Okay, to be quite honest, I think that you're all getting VERY carried away with this.
I saw a cool writing system, I adapted it for Lojban (you can see my piss-poor examples and documentation on jbotcan), and I thought it would be cute an an added culturalism for anybody that wanted to use it. I wasn't doing the "Ancient Loglandia" thing with lojbo gugde, I wasn't trying to retcon a writing system in the history, I wasn't trying to do anything except make a short, quick, easy-to-learn script for anybody that wanted to hand-write personal notes in a different script that could be easily identified as Lojban due to its primary non-use in any language.
Coming from the person that adapted Elian Script for Lojban, I say this as the final word, Hand of God, that in the model of current society there
is no reason to fully adapt a script other than Roman. 95% of the Western world uses it on a daily basis, at least half uses it everywhere else because England/America invented the computer, ISO, the Internet, and pretty much every other piece of technology first, so the standard has already been set in Roman, and there's no reason to cause anybody any large amount of grief to install a new non-standard and unrecognised non-ISO script and learn an entirely new writing system when Lojban is already hard enough for a good number of people. Larlermorna won't replace Roman script unless we have an actual physical community or country of our own where Lojban is the national language, in which case we may (MAY, not will) decide to adapt an official Lojbanic script, which may not even be any of the ones currently available.
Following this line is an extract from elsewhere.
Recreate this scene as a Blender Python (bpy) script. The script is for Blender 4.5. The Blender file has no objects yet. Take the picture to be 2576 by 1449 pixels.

Don't pitch such a fit over all of this. It's meant to be fun. It takes all of five minutes to be able to learn, and about a day of
practice to read, which is why I liked it in the first place. I think that 95% of the tech-savvy world can read Roman letters, so lets not push our luck and make Lojban that much more difficult. If you want to post to jbotcan a picture of yourself holding up something written in lar/zba/srilermorna, then that's fine.
I'm pretty sure I speak for everybody that's created a Lojban script when I say that nothing short of a miracle is going to replace Roman script any time soon, and we never intended to try to replace it.
If somebody is keen on buying/building a self-sufficient island-country and declaring in the official lojbo gugde, then we'll talk.
mi'e .lindar.
From: Steven Lytle <lytlesw@gmail.com>
To: lojban-list@lojban.org
Sent: Sat, November 14, 2009 4:10:11 PM
Subject: [lojban] Re: Alternate writing systems?
You can pretend that if you like, but there is nothing wrong with the Latin-based orthography. It fits perfectly Lojban's actual history, although maybe not some fictional history.
stevo
On Sat, Nov 14, 2009 at 6:15 PM, Luke Bergen
<lukeabergen@gmail.com> wrote:
hmm, so maybe an alternate writing system like elian script would be more like the "native lojban" while the latin alphabet is used for teaching new people etc... Kind of like what romaji is to Japanese.
On Sat, Nov 14, 2009 at 8:36 AM, LakatosI
<lojban-out@lojban.org> wrote:
Re: Alternate writing systems?
Author: LakatosI
The problem with using an Alternate writing system is that you could only really use it when you're handwriting something. Sure, it would make in even more culturally neutral, but when you're writing something in Lojban on the computer or when you want to print something it's just much more convenient to use something which is as wide spread like the Roman-alphabet. Although I have to agree that Elian Script looks awesome.